If you chose the Fire Nation for Thesis One, welcome back to dragons! For the earth, air, and water benders, let me catch you up!

Ran and Shaw are the two remaining dragons. Dragons were the original firebending animals but they were hunted by the Fire Nation to this point of near extinction, as we learn in “The Firebending Masters” [ATLA, 3.13]. We know that dragons can be anything from the monsters valiantly slain by Arthurian knights to the loveable Mushu from Mulan, and we expect that these dragon histories and connotations will play a pretty big role in establishing some things about the Fire Nation.

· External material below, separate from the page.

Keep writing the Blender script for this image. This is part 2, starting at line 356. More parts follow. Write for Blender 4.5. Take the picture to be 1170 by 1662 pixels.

If you’ve watched the show or read along with this, you won’t be surprised to see that I’m talking about the Fire Nation’s fear of the dragons – but you also might not have read Sozin’s tradition of hunting dragons for sport [ATLA, 3.13] as fear. In doing this, ATLA really brings to light the ways fear of the monster and desire can be entangled. Hunting the dragon is a quest for glory, but perhaps also a cry for validation, suggesting a deep cultural insecurity about their powers. A fear of the dragon, a desire to hunt the dragon, is really a desire to be the dragon – made clear by the traditional honorary title of “Dragon” bestowed upon those who had slain a dragon [ATLA, 3.13]. The fear of the dragon is a desire to be strong, to be a masterful firebender, to be respected, but it is also a desire to be safe and validated and to know that, as the most powerful beings, we do not have anything else to fear. It is the desire to become great and the desire to be fearless. This fear is really a desire… not to fear? Certainly says something about the Fire Nation’s cultural moment while Sozin was Fire Lord.